The 2020 NPS-UD, requires local authorities to remove from their District Plan, any parking requirement to support any use or development of a property.
This same policy statement required certain district plans to be able to intensify their land use, to allow up to 11 metres height in medium-density residential zones, with increased permitted living spaces, reduced setbacks, increased site coverage and no required car parks. It is this type of intensification that Kāinga Ora is proposing across a number of Whangārei residential suburbs. So where will all the cars go? On to the street-of course!
When you combine these increased street cars, with taking of parking spaces for walking and cycling’s shared pathways, and the proposal to establish dedicated bus lanes, then the spaces for parking the one car that every one of us owns, are significantly under threat. Some local authorities are saying that you no longer have the right to park your car on the street outside the house that you own - the war on cars.
The Whangārei District Council’s draft strategy is not as draconian as that though.
It recognises that available public car parks will reduce as the population increases, and due to competing pressures.
The proposal is an evolution of the 2011 version which uses zones, parking times and different charging rates within these zones, to manage parking in the city.
There is a recognition within the strategy that about half of Whangārei’s central city car parking is overloaded during the week, but that further away cheaper longer term parking, is underused. There is no particular mention of the use of technology to better manage the parking spaces available- and therein lies an opportunity.
If we acknowledge that car parking land is valuable and that good turnover of car parks is smart, that having car parking wardens randomly looking for over-parked cars is pretty inefficient, and that drivers cruising looking for a car park is wasteful, causing congestion and pollution, then it seems to me, that WDC should be factoring more technology to solve that, into its strategy.
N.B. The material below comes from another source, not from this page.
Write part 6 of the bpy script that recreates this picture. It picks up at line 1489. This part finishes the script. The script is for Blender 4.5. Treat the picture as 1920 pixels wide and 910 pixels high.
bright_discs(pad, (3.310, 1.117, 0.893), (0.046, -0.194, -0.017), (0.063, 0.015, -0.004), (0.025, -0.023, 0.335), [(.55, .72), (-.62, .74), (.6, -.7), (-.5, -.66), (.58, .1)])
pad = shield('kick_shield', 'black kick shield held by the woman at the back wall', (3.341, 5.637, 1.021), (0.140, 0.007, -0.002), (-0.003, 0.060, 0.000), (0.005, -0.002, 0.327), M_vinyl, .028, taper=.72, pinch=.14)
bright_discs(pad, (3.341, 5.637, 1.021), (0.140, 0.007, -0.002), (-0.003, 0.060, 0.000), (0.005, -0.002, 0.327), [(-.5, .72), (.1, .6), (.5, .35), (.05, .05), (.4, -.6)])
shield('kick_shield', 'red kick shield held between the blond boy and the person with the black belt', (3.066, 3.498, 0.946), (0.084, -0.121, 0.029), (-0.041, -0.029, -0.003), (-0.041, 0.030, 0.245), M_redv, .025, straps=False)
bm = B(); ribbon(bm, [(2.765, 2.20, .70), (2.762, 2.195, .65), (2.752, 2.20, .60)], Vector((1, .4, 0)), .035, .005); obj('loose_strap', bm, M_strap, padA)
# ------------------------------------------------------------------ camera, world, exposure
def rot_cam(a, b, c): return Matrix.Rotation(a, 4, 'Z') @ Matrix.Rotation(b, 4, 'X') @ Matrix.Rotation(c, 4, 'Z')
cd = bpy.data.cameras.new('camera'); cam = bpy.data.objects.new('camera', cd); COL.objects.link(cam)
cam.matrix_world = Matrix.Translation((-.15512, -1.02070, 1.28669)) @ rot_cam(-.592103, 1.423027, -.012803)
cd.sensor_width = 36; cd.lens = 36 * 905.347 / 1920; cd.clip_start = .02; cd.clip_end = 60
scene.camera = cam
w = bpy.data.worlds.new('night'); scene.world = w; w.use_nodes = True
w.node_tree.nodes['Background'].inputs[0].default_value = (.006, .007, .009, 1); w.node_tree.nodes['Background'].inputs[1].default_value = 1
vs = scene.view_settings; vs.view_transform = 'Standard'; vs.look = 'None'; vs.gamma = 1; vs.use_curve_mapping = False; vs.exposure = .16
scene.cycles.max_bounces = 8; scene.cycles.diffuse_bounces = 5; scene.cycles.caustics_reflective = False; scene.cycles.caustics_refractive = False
Palmerston North City has a system called Frogparking. This is a locally developed and internationally acclaimed hardware and software technology system that: Tells a driver where there is a vacant car park, allows them to pay for it, lets the system know when a car park is vacated, tells the system when a car is overtime, and collects all the parking and fine revenue from users.
The car parking question will become more vexed as our love of cars continues. Legislation removing the need for on site parking will create more street parking, and the pressure for higher use of our most valuable land asset is intensifying. The draft parking strategy is now out for consultation.